Now REITS are corporations, so they have cheaper access to capital than you personally would when you buy real-estate. However these savings are offset by the salaries payed to management. On top of that this is only true for owning commercial or industrial properties.

Interest charged by banks on residential properties is much lower than that charged for owning commercial properties. you can personally get a residential mortgage for a lower rate that the largest reit can.

The REITS themselves are leveraged because they issue debentures and have mortgages. However you could personally achieve higher leverage, either by using CMHC financing, or by putting together a creative deal. The most leveraged Reit white rock (WRK.UN) is equivalent to getting 75% mortgage financing.

The REITS are diversified, more liquid than any real property you can buy. That is true.
However REITS do not pass on to you many of the benefits of owning real-estate. Such as being able to write off expenses against the properties income from your car lease, cell phone, etc. The more properties you own the more you expenses you can get away with.

Real property also allows you to take CCA (capital cost allowance) i.e. Depreciation. You could depreciate the property and you the depreciation to offset income, and so defer taxes for years and years. Unlike REITS where you will be paying taxes on your distributions without any deferral.

Therefore it is better to buy properties than to buy REITs. I call them the poor man’s real-estate. Because you do not need much capital to get started. But much of the benefits of owning real-estate are missing.

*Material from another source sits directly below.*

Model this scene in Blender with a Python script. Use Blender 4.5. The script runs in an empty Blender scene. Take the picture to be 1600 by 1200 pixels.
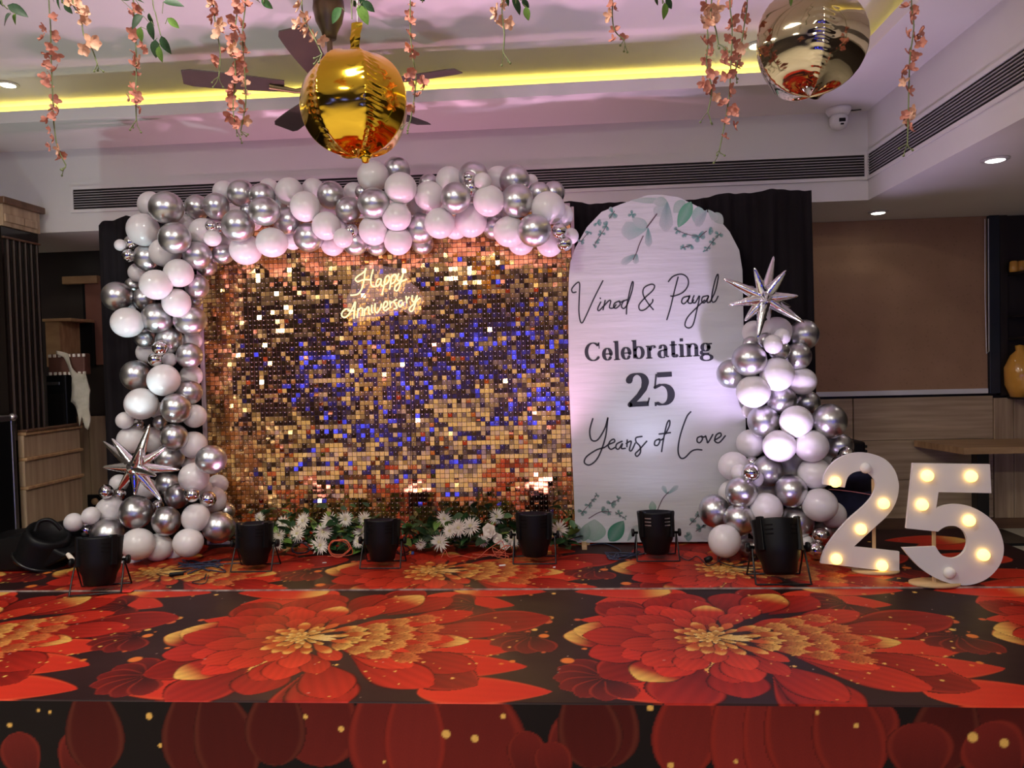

The bottom line is, only buy REITS in and RRSP/TSFA. Never own them in a non registered portfolio. If you want exposure to real-estate in a non registered portfolio you can buy corporations that invest in real-estate such as killam (KMP) or first capital realty (FCR). Which are not operating as REITs.

1 comment:

  1. You are wrong about 100% taxed distributions. You are also wrong about depreciation and deferral. Most REIT's have RoC as a major component.